The Rhythm of Learning
There’s a rhythm to learning a language in a place where most people don’t speak your native tongue. In brief, it goes like this: hard work, progress, a good conversation, recognition of how far you’ve come, followed by pride and self-satisfaction, which sets you up for a miserable failure in some interaction, followed by dejection, and a recognition of how much work there is yet to be done.
Yesterday I was on the up curve of this rhythm–myself and the other David (David de ingleterra) had a moderately successful excursion to the community center on Via Santa Elena–we actually held the kids’ attention for one hour and ten minutes. We talked to the pastor for a while afterward, and learned how precarious the kids’ lives are–literally: they live in shacks built on the side of a cliff prone to landslides. While the conversation was somber, the very fact that we had it was, in a way, exhilarating. There I was: having an important conversation, ¡en español! Of course, it helped that the other David is more fluent than I am, and he was the kept the conversation going. But I understood everything, and I really felt I was making progress, both in the Spanish language and dealing with the life of this city.

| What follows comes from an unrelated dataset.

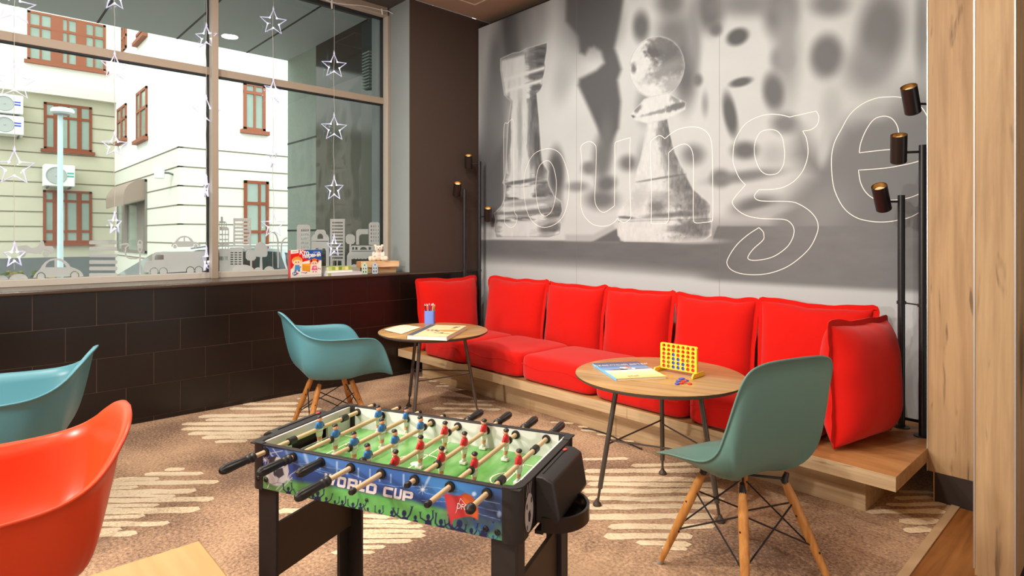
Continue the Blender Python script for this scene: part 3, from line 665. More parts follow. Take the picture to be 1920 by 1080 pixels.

Today was the down curve. Our teacher is pushing us in class, asking us to have intelligent conversations about topics like the economic crisis in Spain and global warming (using subjunctive tenses correctly), and sometimes I feel lost. Afterwards I went to El Centro, to see if a neighborhood that on Sunday had seemed kind of pleasant (in a 1970s New York kind of way), was still tolerable on a weekday. Well it was, and it wasn’t. It still had bookstores and little theatres, and the bums weren’t too aggressive, but it was sunny, which in Medellin means hot, and the only way I knew how to get there was to walk from the crazy part of El Centro. And then back through the craziness. I stopped in Parque Berrio and listened for a while to some beautiful music by four guitarists, and I was going to see the Museum of Contemporary Art, but I wasn’t sure which way it was, and I didn’t want to take out the map and look more like a gringo tourist than I already do–this is a place where people in the know wear their backpacks on the front, to give the thieves a less attractive target–and then somebody called me a gringo anyway, in the nicest possible way, of course, and I suddenly felt that I had no clue. No clue about the language, no clue about the local culture, no clue about the city. I made my way back to El Poblado–up the hill, it was noticeably less warm and less polluted–and took a nap.